Inovação trazida por MP e ilegalmente ampliada por portaria do Ministério da Fazenda restringe acesso ao Carf. É sabido que o novo governo federal vem manifestando severas críticas ao sistema de revisão administrativa das cobranças fiscais, em especial no que se refere aos recursos ao Conselho Administrativo de Recursos Fiscais (Carf), órgão paritário de revisão dos lançamentos fiscais, formado por corpo de julgadores técnicos representantes da Fazenda Nacional e dos contribuintes.
Além das críticas, vieram as medidas, é claro. E, assim, já nas primeiras semanas de janeiro foi editada a controversa Medida Provisória 1160, de 12 de janeiro de 2023 (MP 1160/23), que ressuscitou o voto de qualidade nos julgamentos do Carf, de modo que, em casos de empate, o resultado será definido pelo voto do presidente da turma, que necessariamente é representante da Fazenda Nacional. Tal alteração tem potencial de trazer prejuízos aos contribuintes, já que os votos de qualidade tendem a favorecer o posicionamento da Fazenda Nacional em casos controversos. Esse é um tema que vem merecendo a devida atenção da sociedade.
Ocorre que há outra alteração trazida pela MP 1160, regulamentada pelo Ministério da Fazenda na última semana (Portaria MF 20, publicada em 22/2/2023), que também merece a atenção dos contribuintes: a restrição ao acesso ao Carf de casos com valores de até mil salários-mínimos (em valores atuais, de até R$ 1.380.000). Indo além do que consta na MP 1160, a regulamentação prevê que o limite não considera os juros aplicados e incidentes sobre a autuação fiscal, o que, na prática, limita o acesso ao Carf a casos com valores em discussão muito superiores a R$ 1.380.000. Nesses casos, o contencioso administrativo é considerado de pequeno valor (causas até 60 salários-mínimos), ou de baixa complexidade (causas entre 60 e 1.000 salários mínimos), sendo decidido apenas no âmbito das Delegacias da Receita Federal de Julgamento (DRJs).
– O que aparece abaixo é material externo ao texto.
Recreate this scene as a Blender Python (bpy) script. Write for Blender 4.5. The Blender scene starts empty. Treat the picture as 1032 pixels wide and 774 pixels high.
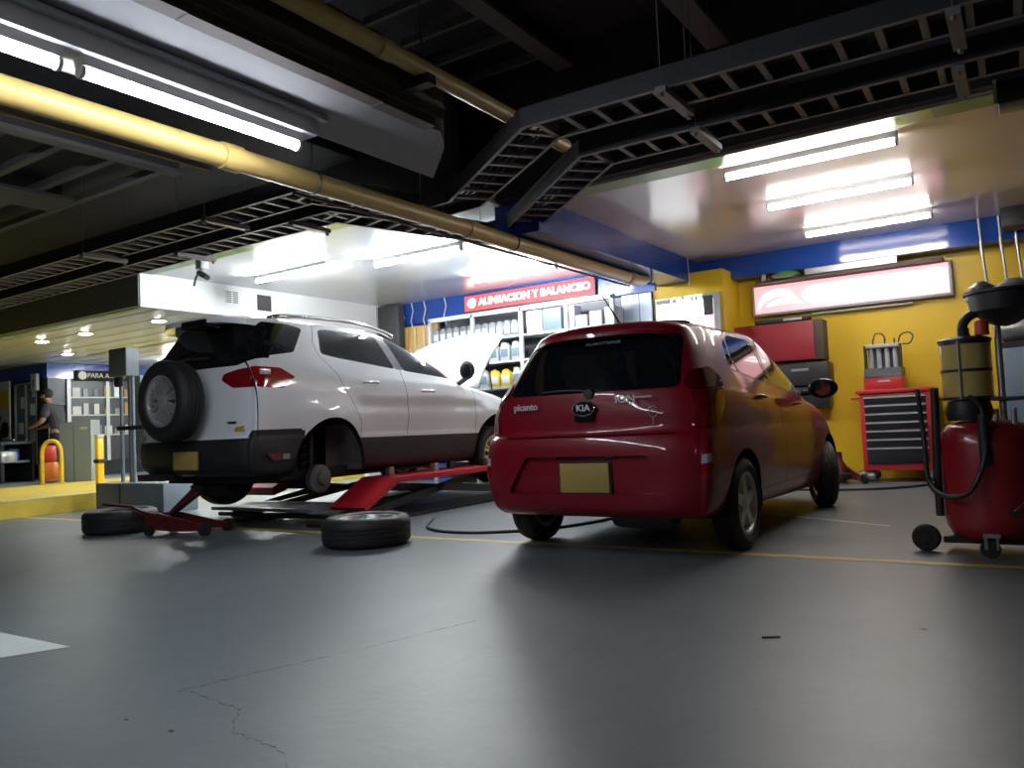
import bpy, bmesh, math, random
from mathutils import Vector, Matrix
import numpy as np
random.seed(7)
C = bpy.context.scene.collection
S = bpy.context.scene
PI = math.pi
R = math.radians

# ------------------------------------------------------------------ materials
def mat(name, col, rough=.5, metal=0, emit=None, es=1, coat=0, var=0, vs=4, bump=0, bs=60, spec=.5, trans=0, coatr=.03, alpha=1):
    m = bpy.data.materials.new(name); m.use_nodes = True
    nt = m.node_tree; b = nt.nodes['Principled BSDF']
    b.inputs['Base Color'].default_value = (*col, 1)
    b.inputs['Roughness'].default_value = rough
    b.inputs['Metallic'].default_value = metal
    b.inputs['Coat Weight'].default_value = coat
    b.inputs['Coat Roughness'].default_value = coatr
    b.inputs['Specular IOR Level'].default_value = spec
    b.inputs['Transmission Weight'].default_value = trans
    b.inputs['Alpha'].default_value = alpha
    if emit:
        b.inputs['Emission Color'].default_value = (*emit, 1)
        b.inputs['Emission Strength'].default_value = es
    tc = nt.nodes.new('ShaderNodeTexCoord')
    if var:
        n = nt.nodes.new('ShaderNodeTexNoise'); n.inputs['Scale'].default_value = vs; n.inputs['Detail'].default_value = 8
        n.inputs['Roughness'].default_value = .65
        nt.links.new(tc.outputs['Object'], n.inputs['Vector'])
        mx = nt.nodes.new('ShaderNodeMix'); mx.data_type = 'RGBA'
        mx.inputs[6].default_value = (*[max(0, c*(1-var)) for c in col], 1)
        mx.inputs[7].default_value = (*[min(1, c*(1+var)) for c in col], 1)
        nt.links.new(n.outputs['Fac'], mx.inputs[0]); nt.links.new(mx.outputs[2], b.inputs['Base Color'])
    if bump:
        n2 = nt.nodes.new('ShaderNodeTexNoise'); n2.inputs['Scale'].default_value = bs; n2.inputs['Detail'].default_value = 4
        nt.links.new(tc.outputs['Object'], n2.inputs['Vector'])
        bp = nt.nodes.new('ShaderNodeBump'); bp.inputs['Strength'].default_value = bump; bp.inputs['Distance'].default_value = .01
        nt.links.new(n2.outputs['Fac'], bp.inputs['Height']); nt.links.new(bp.outputs['Normal'], b.inputs['Normal'])
    return m

M = {}
M['floor'] = mat('floor_paint', (.118, .137, .148), .42, var=.42, vs=1.1, bump=.12, bs=25, spec=.5)
M['deck'] = mat('dark_deck', (.05, .048, .05), .8, var=.4, vs=3)
M['girder'] = mat('girder_paint', (.16, .155, .15), .7, var=.25, vs=3)
M['concrete'] = mat('concrete_paint', (.22, .22, .23), .75, var=.12, vs=2.5, bump=.1, bs=15)
M['rust'] = mat('brown_steel', (.07, .05, .042), .7, var=.5, vs=6)
M['gutter'] = mat('grey_channel', (.5, .5, .52), .45, var=.08)
M['pipe'] = mat('yellow_pipe', (.40, .29, .09), .42, var=.15, vs=5)
M['ladder'] = mat('galvanised', (.05, .05, .055), .5, metal=.5, var=.2, vs=8)
M['rung'] = mat('rung_steel', (.20, .18, .175), .5, metal=.3, var=.2, vs=8)
M['pvc'] = mat('glossy_ceiling', (.62, .57, .54), .17, var=.05, vs=2, spec=.45, bump=.03, bs=3)
M['pvcw'] = mat('white_glossy_ceiling', (.68, .71, .75), .2, var=.05, vs=2, spec=.6)
M['whitep'] = mat('white_paint', (.74, .76, .75), .5, var=.04, vs=2)
M['shadegrey'] = mat('shade_slot_grey', (.16, .16, .16), .6, var=.1)  # white fascia's unlit face darkened in the colour; also used for vent slots
M['green'] = mat('green_paint', (.09, .24, .07), .35, var=.5, vs=3)
M['olive'] = mat('olive_paint', (.27, .32, .03), .35, var=.2, vs=3)
M['blue'] = mat('blue_gloss', (.012, .055, .28), .12, var=.25, vs=4, spec=.6, bump=.12, bs=6)
M['yellow'] = mat('yellow_wall', (.66, .43, .008), .45, var=.12, vs=1.5, bump=.06, bs=10)
M['curb'] = mat('curb_yellow', (.62, .46, .05), .6, var=.3, vs=3, bump=.2, bs=12)
M['curbtop'] = mat('curb_pale', (.55, .50, .38), .7, var=.3, vs=6)
M['line'] = mat('line_yellow', (.60, .42, .09), .5, var=.4, vs=9)
M['linew'] = mat('line_white', (.55, .60, .58), .5, var=.15, vs=9)
M['crack'] = mat('crack_dark', (.035, .04, .04), .9)
M['tube'] = mat('tube_light', (1, 1, 1), .3, emit=(.86, .90, 1), es=62)
M['tubew'] = mat('tube_warm', (1, 1, 1), .3, emit=(1, .95, .9), es=44)
M['tubel'] = mat('tube_left', (1, 1, 1), .3, emit=(.93, .98, 1), es=185)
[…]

As DRJs são órgãos de julgamento formados exclusivamente por auditores fiscais e suas sessões são realizadas a portas fechadas, de modo que os contribuintes e seus representantes não podem acompanhar a formação das decisões ou prestar esclarecimentos fáticos, muitas vezes extremamente relevantes para a correta solução da controvérsia.
Além disso, os julgadores das DRJs estão vinculados aos entendimentos firmados pela própria Receita Federal em atos normativos e soluções de consulta, por vezes controversos à luz do disposto na lei, o que não ocorre com os julgadores do Carf, que estão desvinculados das normas complementares editadas pela Receita, devendo atentar ao disposto na lei.
Assim, como bem pontuado por relatório divulgado pelo Tribunal de Contas da União (TCU) constante do Acórdão 336/2021, essas divergências acarretam “a existência de dois marcos normativos diversos: um aplicável aos auditores fiscais da RFB no âmbito da fiscalização e das DRJ; outro aplicável aos conselheiros do Carf, no âmbito dos julgamentos”. Aliás, na mesma oportunidade o TCU constatou que o índice de reversão das cobranças no Carf gira em torno de 45%, o que reforça a relevância dessas divergências.
O limite imposto para acesso ao Carf, além de representar um cerceamento do direito de defesa dos contribuintes, acarretará uma violação ao princípio da isonomia, eis que a complexidade de uma causa não pode ser unicamente definida pelo valor envolvido. De fato, um mesmo assunto pode gerar autuações com valores diferentes em razão do porte do contribuinte autuado. Nesses casos, contribuintes com autuações juridicamente idênticas terão chances de defesa diferentes na via administrativa.
Fato é que a inovação trazida pela MP 1160 e ilegalmente ampliada pela portaria regulamentadora acabou por restringir o acesso de inúmeros casos ao Carf, prejudicando o exercício do direito de defesa das partes em discussões que podem trazer impactos relevantes aos contribuintes. Com efeito, nos dias atuais, não nos parece razoável supor que processos cujos valores de principal e multa somem até R$ 1.380.000 representem um impacto baixo à grande maioria dos contribuintes (conceito que, é bom lembrar, inclui pessoas físicas).
Embora a matéria esteja prevista em Medida Provisória, que ainda será analisada pelo Congresso Nacional, essa nova regra entrou em vigor a partir da sua regulamentação na última semana, inclusive para os processos em curso.
Assim, nos parece importante a ampliação das discussões sobre esse tema, para que a sociedade avalie, mediante as devidas reflexões, a pertinência dessa restrição. Até lá, os contribuintes prejudicados acabarão se vendo compelidos a recorrer ao Poder Judiciário, o que trará ainda maior complexidade e custo ao contencioso administrativo fiscal.